1. El debate España-Catalunya es tramposo por ambas partes. La mayoría de los españoles no aceptan que el Estado de las autonomías es el embrión de un Estado federal que hay que desarrollar hasta consolidarlo, sino que lo perciben como un recurso con el que ahormar las aspiraciones de autogobierno catalanas; de ahí la inercia centralizadora de la Administración, la erosión de competencias por la vía de la legislación básica y de la jurisprudencia del Tribunal Constitucional, etcétera. Pero también es cierto que la mayoría de los nacionalistas catalanes reservan sus cartas, porque, más allá de su viejo propósito de refaccionar el Estado, ha latido siempre una soterrada aspiración a la independencia.

2. No hay federalistas ni en España ni en Catalunya. Es habitual oír en Catalunya que resulta imposible la consolidación de un Estado federal por la falta de federalistas españoles.

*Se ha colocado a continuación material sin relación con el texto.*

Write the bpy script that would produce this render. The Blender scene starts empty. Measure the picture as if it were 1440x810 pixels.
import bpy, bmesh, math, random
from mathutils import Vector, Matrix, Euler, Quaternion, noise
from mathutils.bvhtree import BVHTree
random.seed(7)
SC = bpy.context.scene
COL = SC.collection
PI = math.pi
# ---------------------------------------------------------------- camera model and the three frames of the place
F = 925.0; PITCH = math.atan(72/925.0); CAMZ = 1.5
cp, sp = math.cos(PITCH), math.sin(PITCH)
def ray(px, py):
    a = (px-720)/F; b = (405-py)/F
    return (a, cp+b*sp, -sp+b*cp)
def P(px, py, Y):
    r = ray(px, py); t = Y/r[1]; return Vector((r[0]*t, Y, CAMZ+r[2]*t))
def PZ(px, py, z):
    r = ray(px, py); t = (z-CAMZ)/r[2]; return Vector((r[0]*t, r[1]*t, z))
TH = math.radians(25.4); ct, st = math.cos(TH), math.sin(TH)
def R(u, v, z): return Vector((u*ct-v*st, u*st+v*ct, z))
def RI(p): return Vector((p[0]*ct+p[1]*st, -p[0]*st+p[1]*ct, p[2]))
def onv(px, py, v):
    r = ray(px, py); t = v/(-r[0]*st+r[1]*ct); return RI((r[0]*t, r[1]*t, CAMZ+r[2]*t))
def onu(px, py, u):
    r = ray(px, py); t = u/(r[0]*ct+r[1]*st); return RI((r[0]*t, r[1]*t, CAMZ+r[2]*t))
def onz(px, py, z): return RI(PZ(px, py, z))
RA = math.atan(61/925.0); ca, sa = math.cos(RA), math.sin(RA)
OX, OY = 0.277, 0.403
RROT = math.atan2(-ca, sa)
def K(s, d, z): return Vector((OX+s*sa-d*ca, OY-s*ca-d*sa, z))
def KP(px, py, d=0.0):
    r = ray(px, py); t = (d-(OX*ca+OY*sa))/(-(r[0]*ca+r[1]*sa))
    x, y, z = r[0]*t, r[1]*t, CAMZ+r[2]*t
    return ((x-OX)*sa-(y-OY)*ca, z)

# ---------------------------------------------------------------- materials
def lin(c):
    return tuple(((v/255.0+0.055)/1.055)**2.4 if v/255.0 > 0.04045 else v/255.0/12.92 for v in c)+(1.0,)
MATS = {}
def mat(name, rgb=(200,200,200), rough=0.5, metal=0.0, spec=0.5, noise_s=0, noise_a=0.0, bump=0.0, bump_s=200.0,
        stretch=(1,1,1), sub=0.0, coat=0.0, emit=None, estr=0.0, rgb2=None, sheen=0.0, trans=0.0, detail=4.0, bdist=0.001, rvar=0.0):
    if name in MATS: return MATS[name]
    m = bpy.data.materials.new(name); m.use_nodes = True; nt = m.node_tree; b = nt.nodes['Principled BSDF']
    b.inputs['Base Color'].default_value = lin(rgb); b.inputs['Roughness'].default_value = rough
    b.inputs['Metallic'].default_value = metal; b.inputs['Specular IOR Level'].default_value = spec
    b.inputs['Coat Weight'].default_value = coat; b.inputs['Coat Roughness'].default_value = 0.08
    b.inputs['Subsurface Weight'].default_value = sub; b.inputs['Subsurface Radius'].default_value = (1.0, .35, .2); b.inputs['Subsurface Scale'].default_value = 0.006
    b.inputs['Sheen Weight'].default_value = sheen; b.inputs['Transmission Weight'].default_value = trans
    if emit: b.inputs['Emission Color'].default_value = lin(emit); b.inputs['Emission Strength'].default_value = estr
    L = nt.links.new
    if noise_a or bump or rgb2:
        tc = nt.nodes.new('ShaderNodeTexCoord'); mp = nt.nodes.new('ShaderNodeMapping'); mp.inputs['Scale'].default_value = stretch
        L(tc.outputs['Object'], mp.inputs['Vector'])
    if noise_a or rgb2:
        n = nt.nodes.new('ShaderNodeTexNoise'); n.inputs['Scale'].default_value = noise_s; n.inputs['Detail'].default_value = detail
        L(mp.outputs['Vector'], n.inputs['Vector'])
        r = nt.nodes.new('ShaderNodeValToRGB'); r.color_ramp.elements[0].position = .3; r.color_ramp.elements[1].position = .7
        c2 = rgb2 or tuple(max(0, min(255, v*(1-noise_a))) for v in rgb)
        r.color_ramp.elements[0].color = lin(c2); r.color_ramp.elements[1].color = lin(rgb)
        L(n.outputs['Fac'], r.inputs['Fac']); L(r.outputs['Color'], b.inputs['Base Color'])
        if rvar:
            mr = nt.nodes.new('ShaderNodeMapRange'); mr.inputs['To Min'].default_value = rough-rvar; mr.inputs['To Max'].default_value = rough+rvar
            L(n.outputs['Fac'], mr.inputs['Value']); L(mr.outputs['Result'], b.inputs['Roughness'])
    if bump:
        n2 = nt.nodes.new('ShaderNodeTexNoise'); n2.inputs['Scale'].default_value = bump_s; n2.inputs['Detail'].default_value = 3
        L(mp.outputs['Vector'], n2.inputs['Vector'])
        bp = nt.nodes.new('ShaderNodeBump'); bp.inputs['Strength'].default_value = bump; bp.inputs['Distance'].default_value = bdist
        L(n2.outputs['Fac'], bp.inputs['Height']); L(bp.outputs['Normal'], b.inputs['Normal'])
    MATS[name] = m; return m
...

Cierto; pero tampoco hay muchos federalistas en Catalunya, ya que lo que busca la mayoría de los sedicentes federalistas catalanes es una relación bilateral Catalunya-España, bajo la que se esconde una implícita aspiración confederal.

3. Existe una recíproca negación de base. Muchos españoles no aceptan que Catalunya sea una nación, es decir, una comunidad con conciencia de poseer una personalidad histórica diferenciada y voluntad de proyectarla al futuro mediante su autogobierno; y, a la recíproca, muchos catalanes niegan a España como nación, reduciéndola a la condición jurídica de Estado - Estado español-,cuando lo cierto es que se trata de una nación mucho más fuerte que el Estado que la articula. De lo que se desprende que el conflicto histórico entre España y Catalunya es el choque frontal de dos naciones: una que no ha tenido fuerza para absorber a la otra, y otra que no ha tenido fuerza para desligarse de aquella.

Así las cosas, hoy existe una ruptura sentimental entre Catalunya y el resto de España, manifiesta en la falta de un proyecto compartido y en la ausencia de aquella affectio societatis sin la que toda comunidad resulta imposible. En la actualidad, muchos catalanes se consideran agraviados y muchos españoles se sienten hastiados. Agravio y hastío son malos cimientos sobre los que asentar nada. Hará falta enfriar los ánimos de unos y otros, si se quiere buscar una salida que, sin excluir nada, reconduzca los deseos a las realidades. Y será preciso hacerlo sin una mala palabra, sin un mal gesto y sin una mala actitud.